Kereta Cepat Whoosh mungkin lahir dengan gegap gempita. Ia disebut sebagai simbol kemajuan, lompatan teknologi, tanda bahwa Indonesia memasuki era transportasi berkecepatan tinggi. Namun gegap itu pelan-pelan meredup. Stasiun megah berdiri, rel membentang lurus tanpa hambatan, gerbong mengilap menunggu penumpang. Yang tak kunjung banyak datang justru mereka yang hendak naik.
KCIC merespons situasi dengan strategi yang lebih membumi, yaitu potongan harga 50 persen. Secara resmi program ini dikemas dalam nama Whoosh Edutrip. Di atas kertas terlihat visioner. Siswa diajak belajar langsung mengenai teknologi kereta cepat, sistem keselamatan, dan merasakan perjalanan sebagai pengalaman belajar. Narasi formalnya rapi dan terstruktur. Namun bagi pembaca pasar transportasi yang lebih kritis, potongan harga sering terbaca sebagai tanda bahwa ada kursi kosong yang harus segera terisi.
Hingga November 2025, sekitar 60 sekolah dengan lebih dari 5.000 pelajar sudah mengikuti program ini. Angka yang tampak impresif di rilis pers, tetapi juga mengungkap kenyataan halus bahwa okupansi harian belum berada di titik ideal. Kereta yang seharusnya menjadi moda pilihan pekerja dan komuter, kini lebih banyak berpindah fungsi menjadi wahana edukasi rombongan sekolah.

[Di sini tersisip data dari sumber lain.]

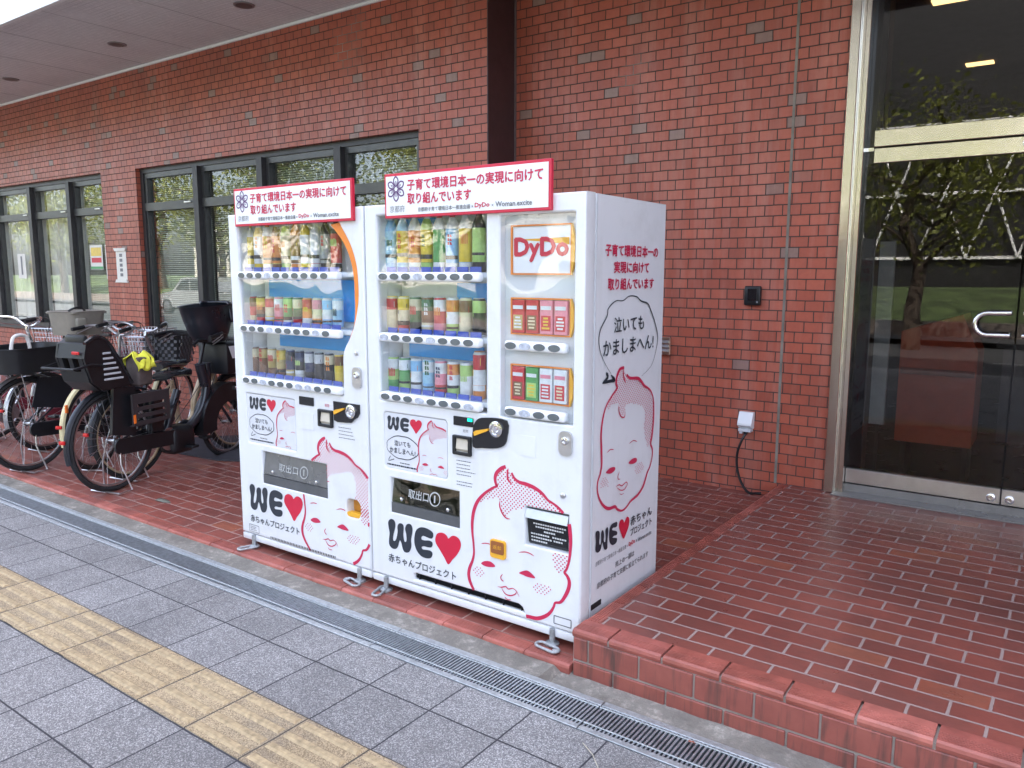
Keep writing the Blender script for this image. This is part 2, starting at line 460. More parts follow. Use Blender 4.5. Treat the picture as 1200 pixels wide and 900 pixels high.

Di luar siaran resmi, berbagai laporan menyebut bahwa Whoosh pernah melaju dengan gerbong nyaris kosong. Foto penumpang yang hanya beberapa orang beredar di media sosial, dikutip oleh sejumlah portal berita. Bahkan pernah disebutkan hanya tiga penumpang terlihat dalam satu rangkaian. Kontras dengan klaim minat tinggi dan kapasitas besar yang sejak awal digadang-gadang.
Kritik juga diarahkan pada lokasi stasiun yang dianggap kurang strategis dari pusat kota. Harga tiket yang belum sepadan dengan akses pendukung membuat sebagian masyarakat memilih moda lain. Sejak awal feasibility study proyek ini dipenuhi optimisme. Mirip ramalan cuaca yang berharap hujan tak turun padahal awan sudah gelap.
Biaya pembangunan yang mencapai triliunan rupiah memberi tekanan berat pada proyek ini. Analis transportasi mempertanyakan kelayakan jangka panjang. Ekonom memperingatkan potensi kerugian dan beban finansial jika okupansi tidak membaik. Dalam konteks ini potongan harga tidak lagi sekadar promosi, melainkan bagian dari strategi bertahan hidup.
Program Edutrip tentu memberi manfaat pendidikan. Siswa mendapat pemahaman langsung mengenai teknologi, melihat fasilitas modern, hingga merasakan perjalanan yang selama ini hanya mereka dengar di berita. Namun ada ironi yang sama jelasnya. Moda transportasi yang diharapkan menjadi tulang punggung mobilitas urban kini justru mencari penumpang di sekolah, bukan di stasiun.
Pertanyaan yang paling tajam justru yang paling sederhana. Jika Whoosh sudah benar-benar diminati publik, apakah potongan harga setengah harga perlu digelar sebesar ini?
Diskon bukan tanda kegagalan, tetapi dalam banyak kasus menjadi sinyal bahwa pasar tidak tumbuh secepat yang diharapkan. Bahwa proyeksi penumpang di tahap awal mungkin lebih didorong oleh harapan daripada kenyataan. Bahwa proyek raksasa tidak otomatis menghasilkan antrean panjang di loket.
Hari ini Whoosh menjual edukasi. Besok mungkin menjual paket wisata. Lusa bisa jadi konsep baru kembali dicari. Kereta cepat ini tampak masih mencari peran dan identitasnya. Apakah ia ikon kemajuan, atau sekadar karya ambisi besar yang kini butuh strategi potongan harga untuk sekadar terlihat dibutuhkan.
Waktu yang akan menentukan arah lajunya. Namun satu hal sudah dapat dilihat sejak sekarang. Jika masa depan transportasi harus dipasarkan dengan potongan harga setengah dari tarif normal, maka masa kini tampaknya belum cukup ramah untuk moda bernama Whoosh.